§ **3D scene scripts**:
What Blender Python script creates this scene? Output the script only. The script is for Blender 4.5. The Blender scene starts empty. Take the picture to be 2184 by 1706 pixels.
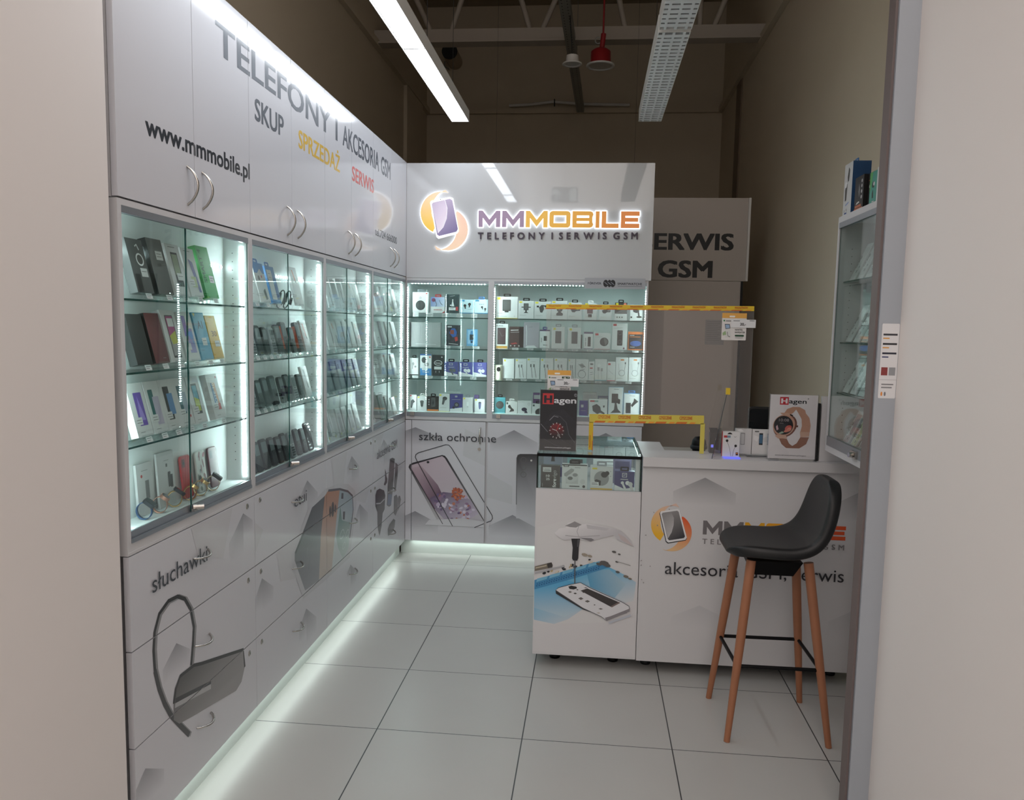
import bpy, math, random
from mathutils import Vector
from mathutils.geometry import tessellate_polygon

# ------------------------------------------------------------------ camera, light, exposure
SC = bpy.context.scene
COL = SC.collection
PI = math.pi
random.seed(7)


def cam_setup():
    f, yaw, pitch, roll = 1651.698, .0955170, .0990128, .0196116
    r = Vector((math.cos(yaw), math.sin(yaw), 0))
    w = Vector((-math.sin(yaw)*math.cos(pitch), math.cos(yaw)*math.cos(pitch), -math.sin(pitch)))
    u = r.cross(w)
    c, s = math.cos(roll), math.sin(roll)
    r2, u2 = c*r+s*u, -s*r+c*u
    cd = bpy.data.cameras.new('camera')
    cd.sensor_fit = 'HORIZONTAL'
    cd.sensor_width = 36
    cd.lens = f/2184*36
    cd.shift_x = -(1102-1092)/2184
    cd.shift_y = (862.365-853)/2184
    cd.clip_start = .02
    o = bpy.data.objects.new('camera', cd)
    COL.objects.link(o)
    m = o.matrix_world.copy()
    for i in range(3):
        m[i][0], m[i][1], m[i][2] = r2[i], u2[i], -w[i]
    m[0][3], m[1][3], m[2][3] = .837455, -2.420027, 1.658429
    o.matrix_world = m
    SC.camera = o


cam_setup()
SC.view_settings.view_transform = 'Standard'
SC.view_settings.look = 'None'
SC.view_settings.gamma = 1
SC.view_settings.exposure = 0.0
try:
    SC.view_settings.use_curve_mapping = False
    cy = SC.cycles
    cy.max_bounces = 7
    cy.diffuse_bounces = 4
    cy.glossy_bounces = 3
    cy.transmission_bounces = 3
    cy.transparent_max_bounces = 20
    cy.sample_clamp_indirect = 5
    cy.use_adaptive_sampling = True
    cy.adaptive_threshold = .02
    cy.caustics_reflective = False
    cy.caustics_refractive = False
    cy.use_denoising = True
except Exception as e:
    print(e)

LAMP_L = 16.5       # luminous face of the ceiling lamp
LED_L = 130.0       # each diode of the LED strips
TOE_W = 0.5         # LED strips under the cabinets, watts per metre
MALL_W = 34.0       # ceiling lighting of the mall in front of the shop
WORLD_L = 1.75

w = bpy.data.worlds.new('world')
SC.world = w
w.use_nodes = True
_nt = w.node_tree
_bg = _nt.nodes['Background']
_tc = _nt.nodes.new('ShaderNodeTexCoord')
_sp = _nt.nodes.new('ShaderNodeSeparateXYZ')
_mr = _nt.nodes.new('ShaderNodeMapRange')
_mr.interpolation_type = 'SMOOTHSTEP'
for _i, _v in zip(('From Min', 'From Max', 'To Min', 'To Max'), (.02, .42, .32, WORLD_L)):
    _mr.inputs[_i].default_value = _v
_nt.links.new(_tc.outputs['Generated'], _sp.inputs[0])
_nt.links.new(_sp.outputs['Z'], _mr.inputs['Value'])
_nt.links.new(_mr.outputs['Result'], _bg.inputs[1])
_bg.inputs[0].default_value = (1, .915, .865, 1)      # the lit mall in front of the open shop


def area(name, loc, rot, sx, sy, watts, col):
    l = bpy.data.lights.new(name, 'AREA')
    l.shape = 'RECTANGLE'
    l.size, l.size_y, l.energy, l.color = sx, sy, watts, col
    o = bpy.data.objects.new(name, l)
    o.location, o.rotation_euler = loc, rot
    COL.objects.link(o)
    return o


area('mall_ceiling_light', (.6, -5.0, 4.3), (math.radians(24), 0, 0), 2.4, 2.4, MALL_W, (1, .90, .84))
area('toe_kick_light', (-.501, 1.25, .097), (0, math.radians(-8), 0), .022, 3.2, TOE_W*3.2, (.86, 1, .94))
area('toe_kick_light', (.36, 3.012, .097), (math.radians(-8), 0, 0), 1.6, .022, TOE_W*1.6, (.86, 1, .94))

# ------------------------------------------------------------------ helpers


def lin(c):
    c = c/255
    return c/12.92 if c <= .04045 else ((c+.055)/1.055)**2.4


def C(r, g=None, b=None):
    if g is None:
        g = b = r
    return (lin(r), lin(g), lin(b), 1)


_mats = {}


def mat(name, col=(.8, .8, .8, 1), rough=.5, metal=0, spec=.5, coat=0, emit=None, es=0, attr=False, noise=0, nscale=8, bump=0):
    if name in _mats:
        return _mats[name]
    m = bpy.data.materials.new(name)
    m.use_nodes = True
    nt = m.node_tree
    b = nt.nodes['Principled BSDF']
    b.inputs['Base Color'].default_value = col
    b.inputs['Roughness'].default_value = rough
    b.inputs['Metallic'].default_value = metal
    b.inputs['Specular IOR Level'].default_value = spec
    b.inputs['Coat Weight'].default_value = coat
    b.inputs['Coat Roughness'].default_value = .10
    if emit:
        b.inputs['Emission Color'].default_value = emit
        b.inputs['Emission Strength'].default_value = es
    if attr:
        a = nt.nodes.new('ShaderNodeAttribute')
        a.attribute_name = 'Col'
        nt.links.new(a.outputs['Color'], b.inputs['Base Color'])
        if es:
            nt.links.new(a.outputs['Color'], b.inputs['Emission Color'])
            b.inputs['Emission Strength'].default_value = es
    if noise or bump:
        tc = nt.nodes.new('ShaderNodeTexCoord')
        n = nt.nodes.new('ShaderNodeTexNoise')
        n.inputs['Scale'].default_value = nscale
        n.inputs['Detail'].default_value = 5
        nt.links.new(tc.outputs['Object'], n.inputs['Vector'])
        if noise:
            mx = nt.nodes.new('ShaderNodeMixRGB')
            mx.inputs['Color1'].default_value = tuple(x*(1-noise) for x in col[:3])+(1,)
            mx.inputs['Color2'].default_value = tuple(min(1, x*(1+noise)) for x in col[:3])+(1,)
            nt.links.new(n.outputs['Fac'], mx.inputs['Fac'])
            nt.links.new(mx.outputs['Color'], b.inputs['Base Color'])
        if bump:
            bp = nt.nodes.new('ShaderNodeBump')
            bp.inputs['Strength'].default_value = bump
            bp.inputs['Distance'].default_value = .002
            nt.links.new(n.outputs['Fac'], bp.inputs['Height'])
            nt.links.new(bp.outputs['Normal'], b.inputs['Normal'])
    _mats[name] = m
    return m


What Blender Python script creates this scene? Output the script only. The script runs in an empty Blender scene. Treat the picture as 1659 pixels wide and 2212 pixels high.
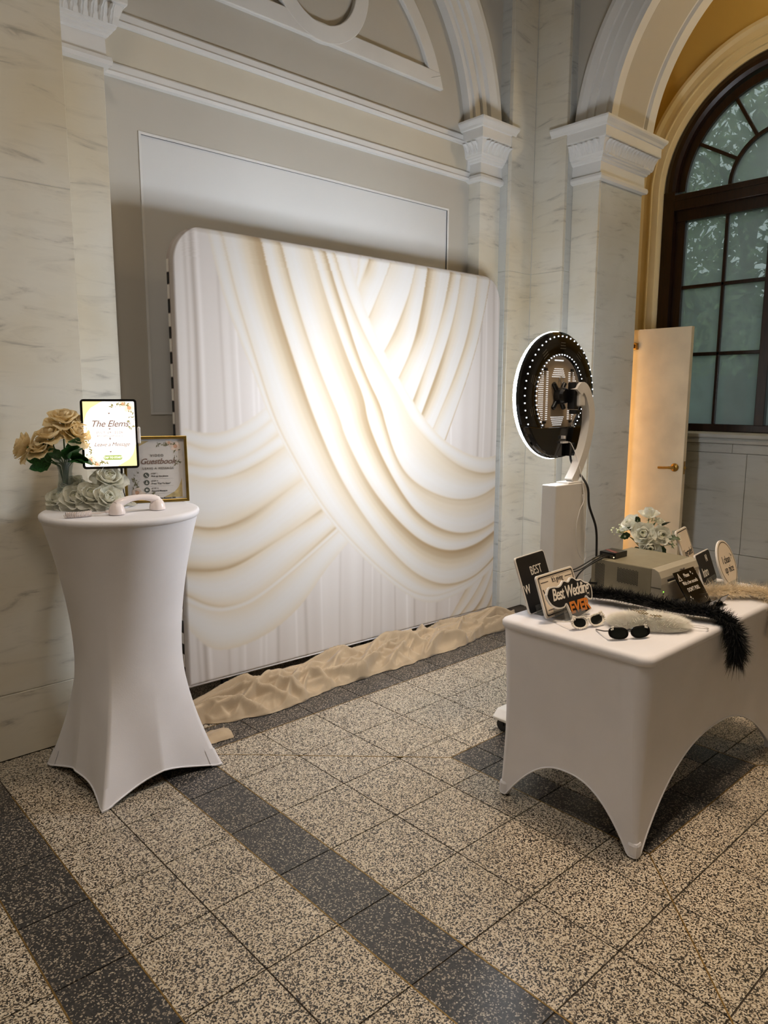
import bpy, math, random
import numpy as np
from mathutils import Vector, Matrix, noise as mnoise

random.seed(7)
SC = bpy.context.scene
COL = SC.collection
PI = math.pi
R = math.radians

# ------------------------------------------------------------------ camera
YAW, PITCH, ROLL, CAMH, FPX = 0.7394, 0.1557, -0.0023, 1.55, 1587.5
_f = Vector((math.sin(YAW)*math.cos(PITCH), math.cos(YAW)*math.cos(PITCH), -math.sin(PITCH)))
_r = Vector((math.cos(YAW), -math.sin(YAW), 0))
_d = _f.cross(_r)
_r2 = math.cos(ROLL)*_r + math.sin(ROLL)*_d
_d2 = -math.sin(ROLL)*_r + math.cos(ROLL)*_d
cam_data = bpy.data.cameras.new('camera')
cam = bpy.data.objects.new('camera', cam_data)
COL.objects.link(cam)
cam.matrix_world = Matrix(((_r2.x, -_d2.x, -_f.x, 0), (_r2.y, -_d2.y, -_f.y, 0), (_r2.z, -_d2.z, -_f.z, CAMH), (0, 0, 0, 1)))
cam_data.sensor_fit = 'VERTICAL'
cam_data.sensor_height = 24.0
cam_data.lens = 24.0*FPX/2212.0
cam_data.clip_start = 0.05
SC.camera = cam

# ------------------------------------------------------------------ exposure and sky
SC.view_settings.view_transform = 'Standard'
SC.view_settings.look = 'None'
SC.view_settings.exposure = 0.2
SC.view_settings.gamma = 1.0
SC.view_settings.use_curve_mapping = False
SC.cycles.max_bounces = 5
SC.cycles.diffuse_bounces = 3
SC.cycles.glossy_bounces = 2
SC.cycles.transparent_max_bounces = 12
SC.cycles.adaptive_threshold = 0.06
SC.cycles.caustics_reflective = False
SC.cycles.caustics_refractive = False

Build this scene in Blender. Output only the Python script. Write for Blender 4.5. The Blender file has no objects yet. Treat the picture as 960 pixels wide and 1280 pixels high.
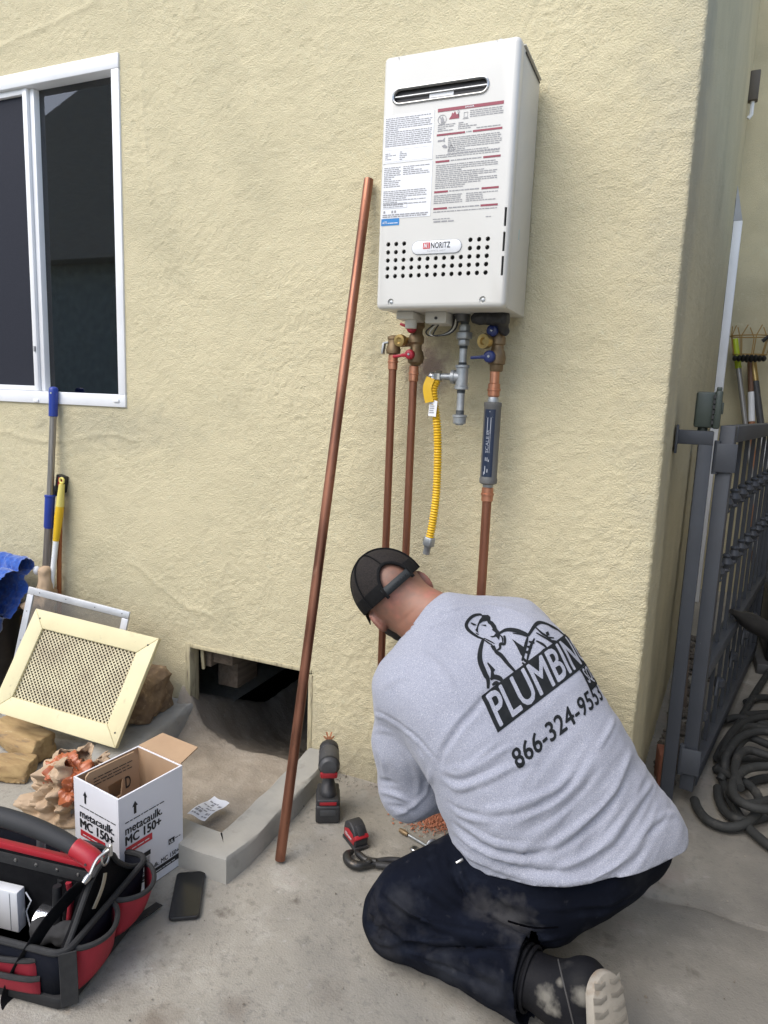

§ **Request**: Select and copy each line from the data that includes the word "high".

§ **Problem solution**:
What Blender Python script creates this scene? Output the script only. The script runs in an empty Blender scene. Treat the picture as 1659 pixels wide and 2212 pixels high.
Build this scene in Blender. Output only the Python script. Write for Blender 4.5. The Blender file has no objects yet. Treat the picture as 960 pixels wide and 1280 pixels high.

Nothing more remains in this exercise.